• What the task asks: Quote exactly the lines from the start of the entries to the one with "from mathutils.geometry import", both ends included.

─── Source material ───

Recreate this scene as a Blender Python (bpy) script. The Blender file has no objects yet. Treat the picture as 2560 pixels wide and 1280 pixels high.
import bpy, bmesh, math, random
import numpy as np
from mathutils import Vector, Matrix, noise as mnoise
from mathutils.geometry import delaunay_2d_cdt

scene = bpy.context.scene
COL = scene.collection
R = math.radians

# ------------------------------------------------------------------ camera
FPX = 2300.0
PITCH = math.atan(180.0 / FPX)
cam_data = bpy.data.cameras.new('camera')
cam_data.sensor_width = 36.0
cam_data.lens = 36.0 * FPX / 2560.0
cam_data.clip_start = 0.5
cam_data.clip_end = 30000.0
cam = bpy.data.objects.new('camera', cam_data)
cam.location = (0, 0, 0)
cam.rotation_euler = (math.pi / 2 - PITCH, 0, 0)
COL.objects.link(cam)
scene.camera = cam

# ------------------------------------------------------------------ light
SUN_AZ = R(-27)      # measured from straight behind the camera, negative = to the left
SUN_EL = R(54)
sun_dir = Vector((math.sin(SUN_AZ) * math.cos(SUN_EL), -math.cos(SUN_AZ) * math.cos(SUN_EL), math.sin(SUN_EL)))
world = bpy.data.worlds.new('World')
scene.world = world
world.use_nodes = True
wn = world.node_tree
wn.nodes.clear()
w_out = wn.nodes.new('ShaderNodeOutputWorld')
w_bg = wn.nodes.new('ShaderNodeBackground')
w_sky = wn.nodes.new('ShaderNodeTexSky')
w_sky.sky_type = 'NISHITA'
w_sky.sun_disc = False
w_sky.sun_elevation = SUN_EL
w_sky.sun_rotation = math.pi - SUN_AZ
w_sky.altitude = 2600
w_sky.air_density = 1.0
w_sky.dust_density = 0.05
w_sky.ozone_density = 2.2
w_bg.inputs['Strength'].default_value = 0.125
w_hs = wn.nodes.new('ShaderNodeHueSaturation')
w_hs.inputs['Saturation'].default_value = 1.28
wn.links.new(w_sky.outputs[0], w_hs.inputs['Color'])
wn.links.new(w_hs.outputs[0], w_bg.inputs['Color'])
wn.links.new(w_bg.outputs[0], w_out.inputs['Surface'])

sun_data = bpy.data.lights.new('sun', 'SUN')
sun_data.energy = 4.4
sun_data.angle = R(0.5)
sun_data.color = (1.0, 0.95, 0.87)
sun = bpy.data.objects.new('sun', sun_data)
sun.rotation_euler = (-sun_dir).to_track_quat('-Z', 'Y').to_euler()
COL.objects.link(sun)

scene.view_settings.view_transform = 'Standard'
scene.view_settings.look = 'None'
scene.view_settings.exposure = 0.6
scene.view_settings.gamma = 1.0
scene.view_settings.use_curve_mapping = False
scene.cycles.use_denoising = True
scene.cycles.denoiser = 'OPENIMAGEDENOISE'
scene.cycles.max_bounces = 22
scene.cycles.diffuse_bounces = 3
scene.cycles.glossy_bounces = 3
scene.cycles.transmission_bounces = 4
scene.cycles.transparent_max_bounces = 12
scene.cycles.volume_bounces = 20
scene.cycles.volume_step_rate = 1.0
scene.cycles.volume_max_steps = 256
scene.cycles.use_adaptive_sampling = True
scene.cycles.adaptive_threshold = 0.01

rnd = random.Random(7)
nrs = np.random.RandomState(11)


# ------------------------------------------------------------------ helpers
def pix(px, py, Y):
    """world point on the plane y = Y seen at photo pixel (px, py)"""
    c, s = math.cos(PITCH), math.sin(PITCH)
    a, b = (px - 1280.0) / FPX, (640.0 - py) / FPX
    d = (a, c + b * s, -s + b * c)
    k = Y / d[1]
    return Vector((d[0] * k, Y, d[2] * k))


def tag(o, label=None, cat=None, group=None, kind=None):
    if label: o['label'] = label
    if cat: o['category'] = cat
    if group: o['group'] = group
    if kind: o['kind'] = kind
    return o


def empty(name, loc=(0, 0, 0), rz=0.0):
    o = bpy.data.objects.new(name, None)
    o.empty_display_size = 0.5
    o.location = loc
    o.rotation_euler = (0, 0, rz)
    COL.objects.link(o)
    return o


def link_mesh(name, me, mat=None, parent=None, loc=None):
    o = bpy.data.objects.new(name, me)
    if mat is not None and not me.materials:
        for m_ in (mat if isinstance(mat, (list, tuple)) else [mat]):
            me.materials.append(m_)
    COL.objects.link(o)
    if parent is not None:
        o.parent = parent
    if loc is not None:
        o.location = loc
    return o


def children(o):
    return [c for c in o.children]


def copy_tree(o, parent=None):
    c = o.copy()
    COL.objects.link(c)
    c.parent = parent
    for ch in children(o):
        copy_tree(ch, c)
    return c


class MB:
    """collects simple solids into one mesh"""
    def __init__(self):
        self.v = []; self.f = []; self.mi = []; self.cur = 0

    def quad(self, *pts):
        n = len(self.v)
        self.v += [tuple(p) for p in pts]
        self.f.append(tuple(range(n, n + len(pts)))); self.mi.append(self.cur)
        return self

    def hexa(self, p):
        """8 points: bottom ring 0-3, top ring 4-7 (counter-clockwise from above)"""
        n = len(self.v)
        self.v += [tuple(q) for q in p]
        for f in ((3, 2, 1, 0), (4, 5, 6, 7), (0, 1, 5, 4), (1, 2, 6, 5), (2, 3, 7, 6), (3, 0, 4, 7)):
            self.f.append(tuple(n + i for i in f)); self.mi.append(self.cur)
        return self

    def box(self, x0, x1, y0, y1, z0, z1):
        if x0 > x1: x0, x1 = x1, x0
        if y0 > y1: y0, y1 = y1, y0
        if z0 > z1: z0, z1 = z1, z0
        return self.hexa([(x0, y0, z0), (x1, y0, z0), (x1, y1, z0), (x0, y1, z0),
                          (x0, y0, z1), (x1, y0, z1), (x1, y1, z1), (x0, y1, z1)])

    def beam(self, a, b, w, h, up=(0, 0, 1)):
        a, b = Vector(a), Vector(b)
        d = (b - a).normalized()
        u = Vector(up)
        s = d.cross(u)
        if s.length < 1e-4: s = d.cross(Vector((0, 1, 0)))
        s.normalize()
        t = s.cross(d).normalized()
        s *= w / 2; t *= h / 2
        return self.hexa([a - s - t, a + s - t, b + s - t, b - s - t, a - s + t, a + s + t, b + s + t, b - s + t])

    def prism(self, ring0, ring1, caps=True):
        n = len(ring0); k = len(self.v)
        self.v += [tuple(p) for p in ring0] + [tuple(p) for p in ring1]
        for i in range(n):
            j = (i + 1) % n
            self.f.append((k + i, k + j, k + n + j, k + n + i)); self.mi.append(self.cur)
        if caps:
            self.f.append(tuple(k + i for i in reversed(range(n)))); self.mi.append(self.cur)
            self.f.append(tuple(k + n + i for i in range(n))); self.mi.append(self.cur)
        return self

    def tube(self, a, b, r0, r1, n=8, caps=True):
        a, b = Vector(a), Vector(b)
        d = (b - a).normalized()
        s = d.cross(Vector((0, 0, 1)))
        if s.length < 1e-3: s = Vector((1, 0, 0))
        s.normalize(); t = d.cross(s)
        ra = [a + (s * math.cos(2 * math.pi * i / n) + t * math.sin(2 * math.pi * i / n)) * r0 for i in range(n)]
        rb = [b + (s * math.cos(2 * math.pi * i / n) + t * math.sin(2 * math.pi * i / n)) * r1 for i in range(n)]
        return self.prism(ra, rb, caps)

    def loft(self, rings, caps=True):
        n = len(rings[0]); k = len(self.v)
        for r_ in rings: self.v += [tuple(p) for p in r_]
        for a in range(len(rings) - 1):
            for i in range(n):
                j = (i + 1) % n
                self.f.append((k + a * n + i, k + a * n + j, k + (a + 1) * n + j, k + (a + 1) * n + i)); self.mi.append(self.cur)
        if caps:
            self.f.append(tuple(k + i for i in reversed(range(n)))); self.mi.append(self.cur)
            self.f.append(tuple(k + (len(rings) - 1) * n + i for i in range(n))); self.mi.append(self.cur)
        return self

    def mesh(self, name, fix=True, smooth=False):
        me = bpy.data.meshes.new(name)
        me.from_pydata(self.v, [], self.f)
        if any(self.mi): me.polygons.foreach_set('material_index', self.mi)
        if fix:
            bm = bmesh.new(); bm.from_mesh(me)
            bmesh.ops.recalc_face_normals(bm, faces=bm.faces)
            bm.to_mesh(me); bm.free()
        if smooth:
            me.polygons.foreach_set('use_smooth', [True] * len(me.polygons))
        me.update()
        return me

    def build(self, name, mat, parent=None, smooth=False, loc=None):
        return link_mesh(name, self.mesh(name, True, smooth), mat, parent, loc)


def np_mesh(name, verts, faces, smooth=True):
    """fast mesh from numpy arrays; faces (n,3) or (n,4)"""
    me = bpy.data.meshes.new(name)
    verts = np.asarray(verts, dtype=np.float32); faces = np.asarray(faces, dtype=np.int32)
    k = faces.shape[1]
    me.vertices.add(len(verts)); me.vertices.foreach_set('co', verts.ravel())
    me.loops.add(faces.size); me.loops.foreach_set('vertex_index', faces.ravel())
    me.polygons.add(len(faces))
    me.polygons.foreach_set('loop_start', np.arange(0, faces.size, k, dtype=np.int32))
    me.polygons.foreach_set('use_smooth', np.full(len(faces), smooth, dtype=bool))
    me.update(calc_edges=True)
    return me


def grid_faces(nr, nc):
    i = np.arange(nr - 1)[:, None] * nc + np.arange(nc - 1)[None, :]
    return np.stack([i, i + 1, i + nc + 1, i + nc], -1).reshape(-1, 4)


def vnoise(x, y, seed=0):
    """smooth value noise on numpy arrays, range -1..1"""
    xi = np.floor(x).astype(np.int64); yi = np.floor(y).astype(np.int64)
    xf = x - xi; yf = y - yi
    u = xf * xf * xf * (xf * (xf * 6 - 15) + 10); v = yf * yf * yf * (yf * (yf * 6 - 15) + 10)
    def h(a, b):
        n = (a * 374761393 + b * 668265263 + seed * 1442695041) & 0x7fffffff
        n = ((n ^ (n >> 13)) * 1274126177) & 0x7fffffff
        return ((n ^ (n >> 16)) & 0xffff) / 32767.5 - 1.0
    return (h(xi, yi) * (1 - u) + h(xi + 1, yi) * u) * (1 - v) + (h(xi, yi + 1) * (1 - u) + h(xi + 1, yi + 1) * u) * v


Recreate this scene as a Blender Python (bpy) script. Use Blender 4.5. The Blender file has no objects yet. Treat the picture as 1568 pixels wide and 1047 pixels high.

───

• Final answer:
Recreate this scene as a Blender Python (bpy) script. The Blender file has no objects yet. Treat the picture as 2560 pixels wide and 1280 pixels high.
import bpy, bmesh, math, random
import numpy as np
from mathutils import Vector, Matrix, noise as mnoise
from mathutils.geometry import delaunay_2d_cdt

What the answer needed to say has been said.